Chapter 1 - Introduction

1.1 This issues paper discusses officials’ concerns with the current tax treatment of lease inducement payments and the resulting revenue risk to the tax base, and suggests a possible solution by making these payments taxable.

Current rules and risks

1.2 A lease inducement payment is a payment given by a landlord to a prospective tenant as an “inducement” to enter into a commercial lease. Following the recent economic downturn, arrangements involving lease inducement payments have become a popular option for landlords to attract tenants without needing to reduce the rental income payable. This trend is reflected in more of these payments being identified by Inland Revenue during its tax audits.

1.3 For income tax purposes, a lease inducement payment is typically tax deductible for the payer (generally the landlord) and non-taxable for the recipient (the tenant).

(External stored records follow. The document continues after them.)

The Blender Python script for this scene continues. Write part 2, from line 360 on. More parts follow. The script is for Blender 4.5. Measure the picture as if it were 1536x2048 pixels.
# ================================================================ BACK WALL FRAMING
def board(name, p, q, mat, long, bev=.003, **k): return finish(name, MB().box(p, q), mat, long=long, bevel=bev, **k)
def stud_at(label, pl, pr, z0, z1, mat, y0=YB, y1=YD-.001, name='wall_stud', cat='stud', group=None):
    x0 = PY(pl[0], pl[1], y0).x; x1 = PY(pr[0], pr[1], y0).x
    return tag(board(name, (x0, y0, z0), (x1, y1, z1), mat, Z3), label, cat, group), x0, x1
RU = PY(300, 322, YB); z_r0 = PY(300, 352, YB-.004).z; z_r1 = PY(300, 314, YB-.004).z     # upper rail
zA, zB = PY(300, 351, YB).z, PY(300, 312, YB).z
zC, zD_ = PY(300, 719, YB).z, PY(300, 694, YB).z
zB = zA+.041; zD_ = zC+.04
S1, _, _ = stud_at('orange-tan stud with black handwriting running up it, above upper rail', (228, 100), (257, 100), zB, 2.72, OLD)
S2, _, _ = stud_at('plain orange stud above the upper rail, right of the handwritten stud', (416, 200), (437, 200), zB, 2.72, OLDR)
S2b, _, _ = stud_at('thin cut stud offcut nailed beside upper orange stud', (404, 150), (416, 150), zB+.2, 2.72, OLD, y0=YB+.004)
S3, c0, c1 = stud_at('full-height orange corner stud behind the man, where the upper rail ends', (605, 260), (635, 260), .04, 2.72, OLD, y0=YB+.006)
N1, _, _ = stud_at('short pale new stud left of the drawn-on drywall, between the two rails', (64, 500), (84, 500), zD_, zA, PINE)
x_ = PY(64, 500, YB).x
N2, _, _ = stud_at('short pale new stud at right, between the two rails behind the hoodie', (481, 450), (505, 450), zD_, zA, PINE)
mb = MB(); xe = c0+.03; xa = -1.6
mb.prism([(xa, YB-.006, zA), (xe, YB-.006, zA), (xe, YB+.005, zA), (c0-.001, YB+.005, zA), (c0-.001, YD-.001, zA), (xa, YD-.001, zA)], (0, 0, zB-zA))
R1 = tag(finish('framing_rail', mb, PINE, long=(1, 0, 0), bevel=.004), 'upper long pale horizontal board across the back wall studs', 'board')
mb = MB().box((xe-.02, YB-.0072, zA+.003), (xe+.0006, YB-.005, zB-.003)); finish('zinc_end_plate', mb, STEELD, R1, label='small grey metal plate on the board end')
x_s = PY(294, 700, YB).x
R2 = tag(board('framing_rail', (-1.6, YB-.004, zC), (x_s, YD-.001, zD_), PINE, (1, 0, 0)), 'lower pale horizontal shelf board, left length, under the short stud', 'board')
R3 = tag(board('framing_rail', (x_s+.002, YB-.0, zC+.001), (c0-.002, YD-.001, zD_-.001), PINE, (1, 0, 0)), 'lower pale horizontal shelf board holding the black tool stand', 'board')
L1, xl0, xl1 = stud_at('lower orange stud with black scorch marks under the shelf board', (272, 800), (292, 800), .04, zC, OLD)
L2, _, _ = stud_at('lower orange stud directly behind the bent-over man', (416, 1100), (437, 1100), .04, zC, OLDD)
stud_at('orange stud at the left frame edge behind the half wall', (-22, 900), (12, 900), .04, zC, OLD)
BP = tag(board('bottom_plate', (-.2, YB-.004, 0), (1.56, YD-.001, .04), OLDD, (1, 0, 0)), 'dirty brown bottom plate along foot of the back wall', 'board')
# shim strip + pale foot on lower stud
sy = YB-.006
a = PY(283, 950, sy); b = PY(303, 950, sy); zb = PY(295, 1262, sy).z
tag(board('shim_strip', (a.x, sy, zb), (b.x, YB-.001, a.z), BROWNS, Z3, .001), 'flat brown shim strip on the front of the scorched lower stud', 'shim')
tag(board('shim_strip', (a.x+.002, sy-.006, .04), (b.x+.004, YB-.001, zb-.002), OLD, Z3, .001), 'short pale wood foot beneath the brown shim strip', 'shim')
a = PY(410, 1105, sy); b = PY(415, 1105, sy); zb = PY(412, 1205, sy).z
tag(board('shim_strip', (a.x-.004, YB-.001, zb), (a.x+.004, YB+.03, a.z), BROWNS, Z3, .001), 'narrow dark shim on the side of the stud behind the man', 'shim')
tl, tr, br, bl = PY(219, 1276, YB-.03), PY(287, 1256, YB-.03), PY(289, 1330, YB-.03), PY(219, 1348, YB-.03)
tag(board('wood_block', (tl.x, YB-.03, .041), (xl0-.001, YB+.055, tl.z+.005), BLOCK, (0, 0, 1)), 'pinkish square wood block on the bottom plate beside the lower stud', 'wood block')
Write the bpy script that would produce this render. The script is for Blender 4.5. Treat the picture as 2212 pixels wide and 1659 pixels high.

This systematic deductible/non-taxable tax treatment in a commercial context poses a risk to the tax base.

1.4 A lease inducement payment confers a tax advantage when inducing a tenant to enter into a lease arrangement compared with other forms of inducement such as reduced rents and contributions for fit-out costs. As the payments are non-taxable for a recipient, they effectively increase the recipient’s total after-tax income.

Suggested solution

1.5 Given the arbitrage opportunity and revenue risk inherent in the current rules, officials seek feedback on making lease inducement payments taxable. A specific legislative solution would be required to allocate income and expenditure arising or incurred from these payments. Furthermore, an anti-avoidance provision would also be required to prevent arbitrage opportunities arising from the timing of income. The details of these suggested changes are discussed more fully in Chapter 3.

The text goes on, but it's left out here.